Local Dumpster Days response ‘astronomical’

Knight's Trash Service brought multiple Dumpsters to be filled in the back parking lot of the Brown County Solid Waste Management District/Recycle Center. By Friday afternoon, June 14, residents had filled seven Dumpsters. | Sara Clifford

Before volunteers arrived first thing Friday to help direct the crowds expected at Dumpster Days, the one Dumpster set up at the highway garage was already overflowing.

By 2 p.m., they were on their seventh Dumpster.

The original plan had been to offer free Dumpster Days Friday and Saturday, but on Friday morning, it was looking like Knight’s Trash Service might run out of empty containers, said Phil Stephens, director of the Brown County Solid Waste Management District.

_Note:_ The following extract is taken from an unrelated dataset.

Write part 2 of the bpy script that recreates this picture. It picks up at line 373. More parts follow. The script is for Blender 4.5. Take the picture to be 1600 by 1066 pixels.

Keep Brown County Beautiful and the BCSWMD organized their first Dumpster Days to help local people get rid of trash they’d been unable to dispose of themselves.

Multiple couches, TVs, vacuums, broken bikes, toilets — everything including the kitchen sink was collected, and that was just at the Dumpster in Nashville. Another container also had been placed at the west entrance to the Cordry-Sweetwater lakes community.

Stephens couldn’t say exactly how much trash was collected by the time this paper went to print, but he called the demand “astronomical.” He planned to follow up with some statistics later this week.

Dumpster Days was to be paid for with a grant by Cummins, but because the demand went far beyond what was expected, all the costs aren’t going to be covered, said Cathy Paradise of Keep Brown County Beautiful.

Donations would be appreciated to help defray those expenses, she said: P.O. Box 115, Nashville, IN 47448. Write “Dumpster Days” in the memo.